Six of the seven people killed in the shooting have already been identified, police said earlier on Tuesday. At the press conference, Lake County Coroner Jennifer Banek read off the names. The victims include:

  • 64-year-old Katherine Goldstein of Highland Park
  • 35-year-old Irina McCarthy of Highland Park
  • 37-year-old Kevin McCarthy of Highland Park
  • 63-year-old Jacquelyn Sundheim of Highland Park
  • 88-year-old Stephen Straus of Highland Park
  • 78-year-old Nicolas Toledo-Zaragoza of Morelos, Mexico

Banek reported that a seventh victim passed away at a facility located outside of Lake County.

Highland Park Parade
Highland Park Parade

According to Christopher Covelli, a Lake County Major Crime Task Force spokesman, 45 people were killed or injured in the shooting. During the press conference, Highland Park Mayor Nancy Rotering said that the investigation’s focus had shifted from the shooter to “the victims and those left behind.”
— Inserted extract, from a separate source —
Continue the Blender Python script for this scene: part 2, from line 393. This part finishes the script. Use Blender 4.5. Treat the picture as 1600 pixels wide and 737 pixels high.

Investigators have revealed that the suspect may have planned the attack “for several weeks” and that he may have dressed as a woman during the shooting to hide his identity and his facial tattoos, as well as to blend in with the crowd that was fleeing in the aftermath of the shooting, as Covelli said.

“He blended right in with everybody as they were running around, almost as (if) he was an innocent spectator as well,” Covelli said.

On Tuesday, Covelli also shared that Crimo previously had two run-ins with the law. Authorities were notified in April 2019 that Crimo had attempted suicide. Covelli stated that Crimo and his parents were interviewed by authorities and that the matter was turned over to mental health professionals.

Then, in September 2019, Covelli said, a family member reported that Crimo threatened “to kill everyone” with his collection of knives. The police found 16 knives, a dagger, and a sword in their home and took them all away. Illinois State Police were notified by the Highland Park police.

“At that time, there was no probable cause to arrest. There were no complaints that were signed by any of the victims,” Covelli said. The suspect legally purchased the firearms, according to the police.

Covelli said that officers discovered another rifle inside the car in addition to the weapon used in the shooting that was found abandoned nearby. Covelli said, without providing details, that Crimo, a resident of Highwood, a city near Highland Park, had legally purchased both weapons in the Chicago area.

Covelli claimed that other weapons were discovered in Crimo’s Highwood home. Covelli stated that no evidence suggests the shooting was motivated by race, religion, or any other protected status.